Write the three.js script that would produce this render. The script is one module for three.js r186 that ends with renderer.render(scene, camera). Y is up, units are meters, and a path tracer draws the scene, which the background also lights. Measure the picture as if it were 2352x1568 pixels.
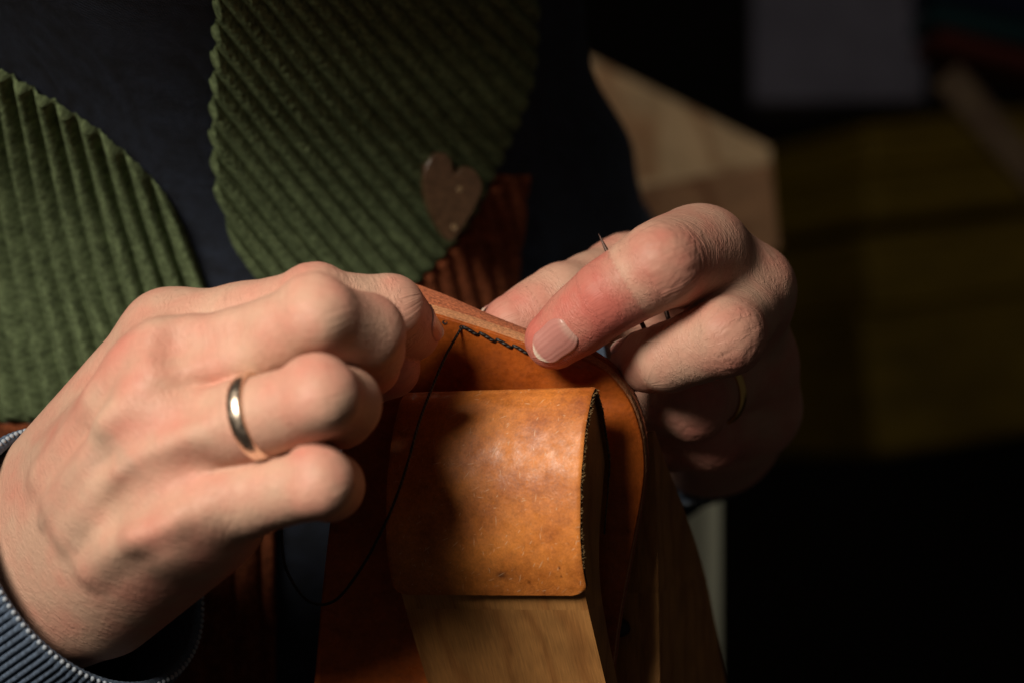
import * as THREE from 'three';
import { mergeGeometries } from 'three/addons/utils/BufferGeometryUtils.js';
import { RoundedBoxGeometry } from 'three/addons/geometries/RoundedBoxGeometry.js';
import { ImprovedNoise } from 'three/addons/math/ImprovedNoise.js';

// ---------------------------------------------------------------- camera, exposure, lamps
const scene = new THREE.Scene();
const ROOM_AMBIENT = new THREE.Color().setRGB(0.021, 0.0172, 0.0142);
scene.background = ROOM_AMBIENT;
const PITCH = THREE.MathUtils.degToRad(-20);               // the camera looks down on the work
const WORK = new THREE.Vector3(0, 1.0, 0);                 // the stitches, 1 m above the floor
const TILT = new THREE.Quaternion().setFromAxisAngle(new THREE.Vector3(1, 0, 0), PITCH);
// work(x, y, z): millimetres along / above / in front of the work, to world metres
const work = (x, y, z) => new THREE.Vector3(x, y, z).multiplyScalar(0.001).applyQuaternion(TILT).add(WORK);
const camera = new THREE.PerspectiveCamera(2 * Math.atan(78.4 / 500) * 180 / Math.PI, 1024 / 682, 0.02, 20);
camera.position.copy(work(0, 0, 500));
camera.lookAt(WORK);
camera.focus = 0.494;
camera.userData.fStop = 7.6;
scene.add(camera);
const renderer = new THREE.WebGLRenderer({ antialias: true });
renderer.setSize(1024, 682);
renderer.toneMapping = THREE.LinearToneMapping;
renderer.toneMappingExposure = 1.0;
renderer.shadowMap.enabled = true;

const LAMP_AT = [-305, 268, 462], LAMP_AIM = [-12, -40, 0], LAMP_POWER = 1.68, LAMP_CONE = 19.5;
const PENDANT_AT = [420, 450, -150], PENDANT_AIM = [105, 10, -450], PENDANT_POWER = 0.19, PENDANT_CONE = 34;
function spot(name, at, aim, power, cone, radius, rgb) {
  const l = new THREE.SpotLight(new THREE.Color().setRGB(...rgb), power, 0, THREE.MathUtils.degToRad(cone), 1, 2);
  l.name = name; l.position.copy(work(...at)); l.target.position.copy(work(...aim)); l.castShadow = true;
  l.shadow.mapSize.set(2048, 2048); l.shadow.radius = radius / 20; l.shadow.bias = -0.0004;
  scene.add(l, l.target);
  return l;
}
spot('desk_lamp_light', LAMP_AT, LAMP_AIM, LAMP_POWER, LAMP_CONE, 118, [1, 0.88, 0.74]);
spot('pendant_lamp_light', PENDANT_AT, PENDANT_AIM, PENDANT_POWER, PENDANT_CONE, 40, [1, 0.9, 0.78]);

// ---------------------------------------------------------------- helpers
const V = (x, y, z) => new THREE.Vector3(x, y, z);
const PX = (px, py, z) => V((px - 1176) * 0.1 * (500 - z) / 500, (784 - py) * 0.1 * (500 - z) / 500, z);
const perlin = new ImprovedNoise();
const ns = (x, y, z = 0.37) => perlin.noise(x + 31.7, y + 17.3, z + 9.1);
const fbm = (x, y, z, o = 4) => { let s = 0, a = 0.5; for (let i = 0; i < o; i++) { s += a * ns(x, y, z); x *= 2.03; y *= 2.03; z *= 2.03; a *= 0.5; } return s; };
let seed = 12345;
const rnd = () => { seed = (seed * 1664525 + 1013904223) >>> 0; return seed / 4294967296; };
const clamp = (x, a = 0, b = 1) => Math.min(b, Math.max(a, x));
const sm = (a, b, x) => { const t = clamp((x - a) / (b - a)); return t * t * (3 - 2 * t); };
const lerp = (a, b, t) => a + (b - a) * t;
// piecewise smooth curve through [x, y] pairs
function curve(pts) {
  const n = pts.length, m = pts.map((p, i) => { const a = pts[Math.max(0, i - 1)], b = pts[Math.min(n - 1, i + 1)]; return (b[1] - a[1]) / (b[0] - a[0]); });
  return (x) => {
    if (x <= pts[0][0]) return pts[0][1] + m[0] * (x - pts[0][0]);
    if (x >= pts[n - 1][0]) return pts[n - 1][1] + m[n - 1] * (x - pts[n - 1][0]);
    let i = 0; while (x > pts[i + 1][0]) i++;
    const h = pts[i + 1][0] - pts[i][0], t = (x - pts[i][0]) / h, t2 = t * t, t3 = t2 * t;
    return (2 * t3 - 3 * t2 + 1) * pts[i][1] + (t3 - 2 * t2 + t) * h * m[i] + (3 * t2 - 2 * t3) * pts[i + 1][1] + (t3 - t2) * h * m[i + 1];
  };
}
// geometry from flat arrays given in millimetres round the work; recentred on base, in metres
function geo(pos, index, uv, col, base, nor) {
  const g = new THREE.BufferGeometry(), p = new Float32Array(pos.length);
  for (let i = 0; i < pos.length; i += 3) { p[i] = (pos[i] - base.x) * 0.001; p[i + 1] = (pos[i + 1] - base.y) * 0.001; p[i + 2] = (pos[i + 2] - base.z) * 0.001; }
  g.setAttribute('position', new THREE.BufferAttribute(p, 3));
  if (uv) g.setAttribute('uv', new THREE.BufferAttribute(Float32Array.from(uv), 2));
  if (col) g.setAttribute('color', new THREE.BufferAttribute(Float32Array.from(col), 3));
  g.setIndex(index.length ? Array.from(index) : null);
  if (nor) g.setAttribute('normal', new THREE.BufferAttribute(Float32Array.from(nor), 3)); else g.computeVertexNormals();
  return g;
}
// f(i, j) -> { p: Vector3, uv: [u, v], c: [r, g, b] } over (nu + 1) x (nv + 1) points
function sheet(nu, nv, f, base, closeU = false) {
  const pos = [], uv = [], col = [], idx = [];
  for (let j = 0; j <= nv; j++) for (let i = 0; i <= nu; i++) {
    const r = f(i / nu, j / nv); pos.push(r.p.x, r.p.y, r.p.z); uv.push(...(r.uv ?? [i / nu, j / nv])); if (r.c) col.push(...r.c);
  }
  for (let j = 0; j < nv; j++) for (let i = 0; i < nu; i++) { const a = j * (nu + 1) + i, b = a + 1, c = a + nu + 1, d = c + 1; idx.push(a, b, d, a, d, c); }
  return geo(pos, idx, uv, col.length ? col : null, base);
}
function tube(pts, r, base, seg = 80, rad = 10, taper = null) {
  const c = new THREE.CatmullRomCurve3(pts, false, 'catmullrom', 0.5), fr = c.computeFrenetFrames(seg), pos = [], idx = [], uv = [];
  for (let i = 0; i <= seg; i++) { const p = c.getPointAt(i / seg), rr = r * (taper ? taper(i / seg) : 1); for (let j = 0; j <= rad; j++) { const a = j / rad * Math.PI * 2, q = p.clone().addScaledVector(fr.normals[i], Math.cos(a) * rr).addScaledVector(fr.binormals[i], Math.sin(a) * rr); pos.push(q.x, q.y, q.z); uv.push(j / rad, i / seg * c.getLength() / (r * 6)); } }
  for (let i = 0; i < seg; i++) for (let j = 0; j < rad; j++) { const a = i * (rad + 1) + j, b = a + 1, d = a + rad + 1, e = d + 1; idx.push(a, d, b, b, d, e); }
  return geo(pos, idx, uv, null, base);
}
const used = {};
const numbered = (n) => { used[n] = (used[n] ?? -1) + 1; return used[n] ? `${n}_${String(used[n]).padStart(3, '0')}` : n; };
function thing(name, label, category, base, group) {
  const o = new THREE.Group(); o.name = numbered(name); o.position.copy(work(base.x, base.y, base.z)); o.quaternion.copy(TILT);
  o.userData = { label, category }; if (group) o.userData.group = group;
  scene.add(o); return o;
}
function part(name, geometry, material, parent, label) {
  const m = new THREE.Mesh(geometry, material); m.name = numbered(name); m.castShadow = m.receiveShadow = true;
  if (label) m.userData.label = label;
  parent.add(m); return m;
}
function texture(w, h, f, srgb = true) {   // f(u, v) -> [r, g, b] 0..1 (sRGB when a colour)
  const d = new Uint8Array(w * h * 4);
  for (let y = 0; y < h; y++) for (let x = 0; x < w; x++) { const c = f((x + 0.5) / w, (y + 0.5) / h), k = (y * w + x) * 4; for (let i = 0; i < 3; i++) d[k + i] = clamp(c[i]) * 255; d[k + 3] = 255; }
  const t = new THREE.DataTexture(d, w, h, THREE.RGBAFormat); t.magFilter = THREE.LinearFilter; t.minFilter = THREE.LinearMipmapLinearFilter; t.generateMipmaps = true;
  t.wrapS = t.wrapT = THREE.RepeatWrapping; if (srgb) t.colorSpace = THREE.SRGBColorSpace; t.needsUpdate = true; return t;
}
const grey = (x) => [x, x, x];
const toS = (x) => x <= 0.0031308 ? 12.92 * x : 1.055 * Math.pow(x, 1 / 2.4) - 0.055;
const lin = (r, g, b, k = 1) => [toS(r * k), toS(g * k), toS(b * k)];   // linear base colour -> texture value
const std = (o) => new THREE.MeshStandardMaterial(o);
const rgb = (r, g, b) => new THREE.Color().setRGB(r, g, b);

// ---------------------------------------------------------------- signed distance field of the body
function cone(a, b, ra, rb, tag = {}) { return { a, ab: b.clone().sub(a), l2: Math.max(1e-6, b.distanceToSquared(a)), ra, dr: rb - ra, ...tag }; }
let hitT = 0;
function dCone(c, x, y, z) {
  const dx = x - c.a.x, dy = y - c.a.y, dz = z - c.a.z;
  let t = (dx * c.ab.x + dy * c.ab.y + dz * c.ab.z) / c.l2; t = t < 0 ? 0 : t > 1 ? 1 : t; hitT = t;
  const ex = dx - c.ab.x * t, ey = dy - c.ab.y * t, ez = dz - c.ab.z * t;
  return Math.sqrt(ex * ex + ey * ey + ez * ez) - c.ra - c.dr * t;
}
const smin = (a, b, k) => { const h = k - Math.abs(a - b); return h > 0 ? Math.min(a, b) - h * h * 0.25 / k : Math.min(a, b); };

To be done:
Search the lines above for the string "renderer" and copy each line that has it.

Response:
Write the three.js script that would produce this render. The script is one module for three.js r186 that ends with renderer.render(scene, camera). Y is up, units are meters, and a path tracer draws the scene, which the background also lights. Measure the picture as if it were 2352x1568 pixels.
const renderer = new THREE.WebGLRenderer({ antialias: true });
renderer.setSize(1024, 682);
renderer.toneMapping = THREE.LinearToneMapping;
renderer.toneMappingExposure = 1.0;
renderer.shadowMap.enabled = true;